Lessons from Prague
07-19, 14:00–14:30 (Europe/Prague), Terrace 2A

Our EuroPython takes place in Prague - a city with some lessons for us, about programming, software and technology. More than 100 years ago Prague produced buildings that hint at how far our ideas in software might take us, and writers and artists who imagined challenges that have lately become real.


Cities, electronic circuits and software all have architectures; they are machines that process signals and messages, balance forces and respond to demands, strongly analogous ways. Cities are much older than circuits and software. They are full of lessons about systems - I think some of these lessons van apply directly to our work in software, and I think that Prague, our host city, has some special ones. Some of the lessons are built literally into its buildings: Prague has the most intense concentration of Cubist architecture in the world.

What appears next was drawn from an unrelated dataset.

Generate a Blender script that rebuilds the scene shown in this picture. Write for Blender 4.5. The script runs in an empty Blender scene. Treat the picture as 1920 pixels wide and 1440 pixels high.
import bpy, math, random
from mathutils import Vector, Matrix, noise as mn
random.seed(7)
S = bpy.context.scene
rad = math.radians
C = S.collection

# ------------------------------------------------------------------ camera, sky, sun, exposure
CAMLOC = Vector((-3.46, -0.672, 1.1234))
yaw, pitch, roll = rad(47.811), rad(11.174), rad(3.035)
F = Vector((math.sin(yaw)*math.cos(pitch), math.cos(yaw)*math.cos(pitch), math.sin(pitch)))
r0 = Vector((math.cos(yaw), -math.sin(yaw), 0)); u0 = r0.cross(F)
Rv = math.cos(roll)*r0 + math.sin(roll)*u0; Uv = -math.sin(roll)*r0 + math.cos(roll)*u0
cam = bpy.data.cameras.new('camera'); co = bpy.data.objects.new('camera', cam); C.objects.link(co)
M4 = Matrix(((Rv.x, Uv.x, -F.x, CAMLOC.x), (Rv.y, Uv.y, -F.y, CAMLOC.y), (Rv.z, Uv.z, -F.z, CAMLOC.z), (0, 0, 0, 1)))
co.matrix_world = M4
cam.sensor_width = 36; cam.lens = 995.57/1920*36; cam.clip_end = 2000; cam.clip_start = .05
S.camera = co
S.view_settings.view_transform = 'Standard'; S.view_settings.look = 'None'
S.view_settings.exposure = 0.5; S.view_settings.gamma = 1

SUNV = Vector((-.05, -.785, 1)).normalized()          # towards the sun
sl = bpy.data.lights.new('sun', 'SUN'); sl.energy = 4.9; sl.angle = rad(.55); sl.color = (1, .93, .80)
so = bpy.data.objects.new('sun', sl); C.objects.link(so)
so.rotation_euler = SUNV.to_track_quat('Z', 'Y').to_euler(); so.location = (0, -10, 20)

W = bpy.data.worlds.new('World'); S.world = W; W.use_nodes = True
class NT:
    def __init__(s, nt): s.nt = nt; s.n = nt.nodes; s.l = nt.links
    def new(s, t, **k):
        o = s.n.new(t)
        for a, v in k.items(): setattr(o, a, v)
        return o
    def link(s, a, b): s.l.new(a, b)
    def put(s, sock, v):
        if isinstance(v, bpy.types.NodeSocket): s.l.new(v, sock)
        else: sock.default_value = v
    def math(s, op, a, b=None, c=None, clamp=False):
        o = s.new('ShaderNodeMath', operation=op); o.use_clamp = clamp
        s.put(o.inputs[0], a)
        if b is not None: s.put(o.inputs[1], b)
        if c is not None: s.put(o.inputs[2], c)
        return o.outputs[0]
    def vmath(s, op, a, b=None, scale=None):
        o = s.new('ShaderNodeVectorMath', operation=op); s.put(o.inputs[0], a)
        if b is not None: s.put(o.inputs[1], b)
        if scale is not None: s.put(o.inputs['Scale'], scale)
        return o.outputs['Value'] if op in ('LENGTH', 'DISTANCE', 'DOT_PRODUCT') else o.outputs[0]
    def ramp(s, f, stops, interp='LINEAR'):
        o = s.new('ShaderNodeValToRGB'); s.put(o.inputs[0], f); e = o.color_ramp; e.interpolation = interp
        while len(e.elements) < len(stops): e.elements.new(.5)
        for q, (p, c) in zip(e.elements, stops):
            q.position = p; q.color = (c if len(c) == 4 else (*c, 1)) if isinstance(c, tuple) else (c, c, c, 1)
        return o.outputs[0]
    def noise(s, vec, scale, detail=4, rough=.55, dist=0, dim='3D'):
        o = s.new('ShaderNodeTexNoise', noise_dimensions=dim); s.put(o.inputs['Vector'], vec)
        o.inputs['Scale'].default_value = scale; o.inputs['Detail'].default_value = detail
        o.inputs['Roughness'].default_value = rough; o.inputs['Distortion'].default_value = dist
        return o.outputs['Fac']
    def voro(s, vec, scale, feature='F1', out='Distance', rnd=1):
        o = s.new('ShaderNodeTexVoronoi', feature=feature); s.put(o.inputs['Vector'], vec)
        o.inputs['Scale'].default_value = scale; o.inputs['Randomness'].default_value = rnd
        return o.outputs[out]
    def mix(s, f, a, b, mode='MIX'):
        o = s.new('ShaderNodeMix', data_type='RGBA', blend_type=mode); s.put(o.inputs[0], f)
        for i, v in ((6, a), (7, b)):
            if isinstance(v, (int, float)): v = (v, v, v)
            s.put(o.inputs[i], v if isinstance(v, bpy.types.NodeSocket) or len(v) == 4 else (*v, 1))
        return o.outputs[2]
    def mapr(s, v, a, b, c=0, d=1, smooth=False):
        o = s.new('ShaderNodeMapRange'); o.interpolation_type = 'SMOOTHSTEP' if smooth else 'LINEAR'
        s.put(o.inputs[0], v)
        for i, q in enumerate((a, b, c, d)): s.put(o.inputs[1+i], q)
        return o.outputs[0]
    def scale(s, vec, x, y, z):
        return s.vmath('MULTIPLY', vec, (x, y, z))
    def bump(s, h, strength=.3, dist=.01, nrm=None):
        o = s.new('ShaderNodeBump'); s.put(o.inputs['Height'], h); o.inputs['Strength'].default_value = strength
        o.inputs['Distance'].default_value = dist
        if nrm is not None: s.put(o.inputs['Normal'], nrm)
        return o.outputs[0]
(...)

Architecture springs from ideas - this talk will discuss those ideas, and the people who had them, and what we can think about our software when we think about them. I'll discuss, amongst other things, Karel Čapek, the Czech writer who gave us the word "robot" in 1920, and who also offers us ways of thinking about how artificial intelligence might occupy a space in our life and civilisation, and the Czech movement from Cubism to functionalism in architecture, and the connection between them, and more besides.


Expected audience expertise

beginner

I am a Director of Engineering at Canonical, where I lead documentation practice. I enjoy helping organise community conferences for Python and Django, and helping people and open-source projects improve their documentation.

I am the author of the Diátaxis documentation framework, and unless I commit a noteworthy crime I expect that is what I will be best known for.